Write out the whole of the material exactly.

*** Data

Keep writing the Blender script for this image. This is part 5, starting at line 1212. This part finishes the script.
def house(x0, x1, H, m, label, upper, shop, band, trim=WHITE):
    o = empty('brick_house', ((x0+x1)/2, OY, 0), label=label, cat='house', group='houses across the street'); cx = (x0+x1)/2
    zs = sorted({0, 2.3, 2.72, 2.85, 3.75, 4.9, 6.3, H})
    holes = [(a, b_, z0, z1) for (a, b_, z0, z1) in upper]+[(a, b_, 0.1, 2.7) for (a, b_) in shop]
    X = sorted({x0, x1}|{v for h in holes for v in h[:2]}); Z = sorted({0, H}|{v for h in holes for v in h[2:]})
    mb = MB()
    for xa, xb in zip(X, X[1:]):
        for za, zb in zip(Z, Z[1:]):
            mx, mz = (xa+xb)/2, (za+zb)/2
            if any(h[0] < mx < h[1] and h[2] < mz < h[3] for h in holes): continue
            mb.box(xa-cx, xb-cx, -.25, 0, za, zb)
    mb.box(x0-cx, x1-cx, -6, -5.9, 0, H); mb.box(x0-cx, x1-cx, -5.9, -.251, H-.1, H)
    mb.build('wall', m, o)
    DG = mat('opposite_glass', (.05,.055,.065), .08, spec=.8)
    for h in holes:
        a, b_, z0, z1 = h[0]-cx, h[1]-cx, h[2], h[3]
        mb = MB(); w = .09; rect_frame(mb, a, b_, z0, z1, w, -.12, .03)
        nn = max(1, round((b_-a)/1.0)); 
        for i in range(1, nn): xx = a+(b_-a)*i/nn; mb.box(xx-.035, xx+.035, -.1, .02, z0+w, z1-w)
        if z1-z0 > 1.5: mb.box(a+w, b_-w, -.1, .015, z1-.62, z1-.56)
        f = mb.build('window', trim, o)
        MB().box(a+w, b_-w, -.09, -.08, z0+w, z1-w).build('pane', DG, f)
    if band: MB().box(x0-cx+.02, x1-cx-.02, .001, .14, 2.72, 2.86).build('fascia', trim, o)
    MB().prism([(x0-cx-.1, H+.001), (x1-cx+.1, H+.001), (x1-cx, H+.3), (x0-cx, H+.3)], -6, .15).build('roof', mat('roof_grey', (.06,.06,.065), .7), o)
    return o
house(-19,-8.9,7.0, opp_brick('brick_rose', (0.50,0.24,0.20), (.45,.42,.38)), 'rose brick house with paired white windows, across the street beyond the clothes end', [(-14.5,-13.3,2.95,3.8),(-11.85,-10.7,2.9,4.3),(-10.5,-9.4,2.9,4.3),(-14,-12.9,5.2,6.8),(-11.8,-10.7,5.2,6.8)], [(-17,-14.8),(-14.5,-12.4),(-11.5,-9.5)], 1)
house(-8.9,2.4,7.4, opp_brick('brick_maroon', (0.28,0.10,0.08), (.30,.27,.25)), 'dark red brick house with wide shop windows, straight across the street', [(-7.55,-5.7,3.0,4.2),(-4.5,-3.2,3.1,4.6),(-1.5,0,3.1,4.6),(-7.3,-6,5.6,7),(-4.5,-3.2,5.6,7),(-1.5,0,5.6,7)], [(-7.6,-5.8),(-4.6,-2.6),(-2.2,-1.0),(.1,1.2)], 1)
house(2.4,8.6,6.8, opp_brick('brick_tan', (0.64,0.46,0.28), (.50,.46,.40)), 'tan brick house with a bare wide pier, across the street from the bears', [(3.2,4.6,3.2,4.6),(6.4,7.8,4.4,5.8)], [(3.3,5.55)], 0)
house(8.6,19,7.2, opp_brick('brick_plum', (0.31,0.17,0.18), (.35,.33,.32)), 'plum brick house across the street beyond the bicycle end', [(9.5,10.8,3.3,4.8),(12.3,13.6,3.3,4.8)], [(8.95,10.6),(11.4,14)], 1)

******

Solution to this task:
Keep writing the Blender script for this image. This is part 5, starting at line 1212. This part finishes the script.
def house(x0, x1, H, m, label, upper, shop, band, trim=WHITE):
    o = empty('brick_house', ((x0+x1)/2, OY, 0), label=label, cat='house', group='houses across the street'); cx = (x0+x1)/2
    zs = sorted({0, 2.3, 2.72, 2.85, 3.75, 4.9, 6.3, H})
    holes = [(a, b_, z0, z1) for (a, b_, z0, z1) in upper]+[(a, b_, 0.1, 2.7) for (a, b_) in shop]
    X = sorted({x0, x1}|{v for h in holes for v in h[:2]}); Z = sorted({0, H}|{v for h in holes for v in h[2:]})
    mb = MB()
    for xa, xb in zip(X, X[1:]):
        for za, zb in zip(Z, Z[1:]):
            mx, mz = (xa+xb)/2, (za+zb)/2
            if any(h[0] < mx < h[1] and h[2] < mz < h[3] for h in holes): continue
            mb.box(xa-cx, xb-cx, -.25, 0, za, zb)
    mb.box(x0-cx, x1-cx, -6, -5.9, 0, H); mb.box(x0-cx, x1-cx, -5.9, -.251, H-.1, H)
    mb.build('wall', m, o)
    DG = mat('opposite_glass', (.05,.055,.065), .08, spec=.8)
    for h in holes:
        a, b_, z0, z1 = h[0]-cx, h[1]-cx, h[2], h[3]
        mb = MB(); w = .09; rect_frame(mb, a, b_, z0, z1, w, -.12, .03)
        nn = max(1, round((b_-a)/1.0)); 
        for i in range(1, nn): xx = a+(b_-a)*i/nn; mb.box(xx-.035, xx+.035, -.1, .02, z0+w, z1-w)
        if z1-z0 > 1.5: mb.box(a+w, b_-w, -.1, .015, z1-.62, z1-.56)
        f = mb.build('window', trim, o)
        MB().box(a+w, b_-w, -.09, -.08, z0+w, z1-w).build('pane', DG, f)
    if band: MB().box(x0-cx+.02, x1-cx-.02, .001, .14, 2.72, 2.86).build('fascia', trim, o)
    MB().prism([(x0-cx-.1, H+.001), (x1-cx+.1, H+.001), (x1-cx, H+.3), (x0-cx, H+.3)], -6, .15).build('roof', mat('roof_grey', (.06,.06,.065), .7), o)
    return o
house(-19,-8.9,7.0, opp_brick('brick_rose', (0.50,0.24,0.20), (.45,.42,.38)), 'rose brick house with paired white windows, across the street beyond the clothes end', [(-14.5,-13.3,2.95,3.8),(-11.85,-10.7,2.9,4.3),(-10.5,-9.4,2.9,4.3),(-14,-12.9,5.2,6.8),(-11.8,-10.7,5.2,6.8)], [(-17,-14.8),(-14.5,-12.4),(-11.5,-9.5)], 1)
house(-8.9,2.4,7.4, opp_brick('brick_maroon', (0.28,0.10,0.08), (.30,.27,.25)), 'dark red brick house with wide shop windows, straight across the street', [(-7.55,-5.7,3.0,4.2),(-4.5,-3.2,3.1,4.6),(-1.5,0,3.1,4.6),(-7.3,-6,5.6,7),(-4.5,-3.2,5.6,7),(-1.5,0,5.6,7)], [(-7.6,-5.8),(-4.6,-2.6),(-2.2,-1.0),(.1,1.2)], 1)
house(2.4,8.6,6.8, opp_brick('brick_tan', (0.64,0.46,0.28), (.50,.46,.40)), 'tan brick house with a bare wide pier, across the street from the bears', [(3.2,4.6,3.2,4.6),(6.4,7.8,4.4,5.8)], [(3.3,5.55)], 0)
house(8.6,19,7.2, opp_brick('brick_plum', (0.31,0.17,0.18), (.35,.33,.32)), 'plum brick house across the street beyond the bicycle end', [(9.5,10.8,3.3,4.8),(12.3,13.6,3.3,4.8)], [(8.95,10.6),(11.4,14)], 1)